Explore historic sites commemorating Black history in Oklahoma

Written by:
May 25, 2022
National Park Service // Wikimedia Commons

Explore historic sites commemorating Black history in Oklahoma

The legacies of influential Black Americans have not always been acknowledged, so it’s not uncommon that modern-day residents may overlook the historic sites of their own cities.

While some historical Black figures in the U.S. are more well-known than others, there are in fact thousands of people dating back generations to 17th-century slavery who left traces of their visions and impacts all across the country. Whether prominent figures such as Robert Abbott, who founded one of the largest African American newspapers in the country, or more under-the-radar originators such as Obrey Wendell Hamlet, who cultivated unique vacation experiences in the Rocky Mountains, one thing’s for certain: There is far more uncharted Black history in this country than charted.

Stacker identified historic sites commemorating Black history across 47 states, using the National Register of Historic Places. North Dakota, Vermont, Hawaii, and Wyoming did not have Black historic sites listed on the registry. While some states, especially in the South, are home to many sites central to the civil rights movement, Stacker listed the total sites in every state and the names of three historic sites where available.

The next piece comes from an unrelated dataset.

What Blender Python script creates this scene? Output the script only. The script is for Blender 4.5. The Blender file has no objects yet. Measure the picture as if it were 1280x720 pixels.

You can visit the full registry of 232 historic sites and explore the Civil Rights Trail to learn about additional locations across the U.S.

Read on to explore and learn about the historic sites celebrating Black history in your state, or read the national story here.

Oklahoma by the numbers

- Sites commemorating Black history: 65 (4 with state significance, 2 with national significance)
- One-hundred-and-one Ranch (Ponca City)
- Boley Historic District (Boley)
- Langston University Cottage Row Historic District (Langston)

The Boley Historic District is a region of an all-Black town founded in Boley, Oklahoma, in 1903 and incorporated in 1905. The town was named after J.B. Boley, a white man who built a railroad in the middle of the town and who believed that Black people could take care of themselves. Boley’s fertile farmland garnered the attention of settlers from other states such as Texas and Georgia, who saw it as an economic opportunity. Today, people can still take a tour to experience the Boley Historic District.

Continue reading to see which sites commemorate Black history in other states in your area.

Arkansas

- Sites commemorating Black history: 67 (15 with state significance, 4 with national significance)
- Centennial Baptist Church (Helena)
- Green House (Little Rock)
- Lake Nixon (Little Rock)

Dr. Elias Camp Morris, born into slavery in 1855, became a leading figure in Arkansas’ Black community. Morris was the pastor of Centennial Baptist Church in the city of Helena, which served as the headquarters of the National Baptist Convention where Morris was president. He also played a crucial role in the Arkansas Republican Party.

Colorado

- Sites commemorating Black history: 13 (3 with state significance, 1 with national significance)
- Winks Panorama (Pinecliffe)
- Fort Lyon (Las Animas)
- Ford, Barney L., Building (Denver)

In the early 1920s, entrepreneur Obrey Wendell “Winks” Hamlet decided to open a lodge where the Black middle class could enjoy leisure time and experience the outdoors with their loved ones. Wink’s Lodge, also referred to as Wink's Panorama, soon became a go-to destination for Black travelers and the Black elite such as Lena Horne, Zora Neale Hurston, and Duke Ellington. The lodge held significance as being a rare mountain destination experience during a time of unrest. Hamlet managed the lodge until his death in 1965, and Wink’s Panorama closed soon after.